Anyway, why such a complaint now?

Well, apparently, Brian Mitchell, a Montreal lawyer and member of the CBC Board, announced his resignation in order to run for the presidency of the Conservative Party of Canada.

The problem, it seems, is that Mitchell was one of those 9 Harper appointees.  Meaning, he is and was a conservative party supporter.

Now, check out Jeremy J. Nuttall’s column in TheTyee.ca which is posted at the very top of a liberal-oriented news aggregator twitter feed and website — as though the fact that Conservatives are on the CBC Board is somehow major news.

To avoid that kind of partisanship, the FCB’s Morrison wants appointments made that are based solely on merit and not political.

Talk about naive!

I did my Ph.D dissertation research on the role of beliefs, as in world view, on teacher practice. What I found out when doing my review of the literature (which covered political beliefs as well) is that there is no living human being, at least one who votes in a free society, who doesn’t have a world view coloured by political ideology.

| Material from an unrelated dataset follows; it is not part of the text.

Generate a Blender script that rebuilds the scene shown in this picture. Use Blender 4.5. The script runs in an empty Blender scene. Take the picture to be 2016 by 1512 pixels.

Yet, Nuttall quotes Morrison as follows:

I read ‘merit-based’ as meaning people with experience, knowledge and perspective that would be appropriate for the board of the largest cultural board in the country,” he said. “I read ‘independent’ to mean not a bunch of party hacks.”

Not a bunch of party hacks? Interesting turn of phrase when you consider that before Mr. Harper made his 9 appointments, there were mostly Liberal appointees on that board.

In other words, might there have been Liberal party hacks prior to 2006? Likely. As Nuttall writes: “When he [Mitchell] was appointed to the CBC board in 2008, he noted, it had few Tory appointees.”

So, it seems that the term party hacks is not only a subjective term, but a biased and pejorative term when it relates to Conservative supporters or donors.


The crux of the matter is that no matter what political party a Canadian associates with, or votes for, they should have the right to be appointed to any public board in the country, including the CBC Board.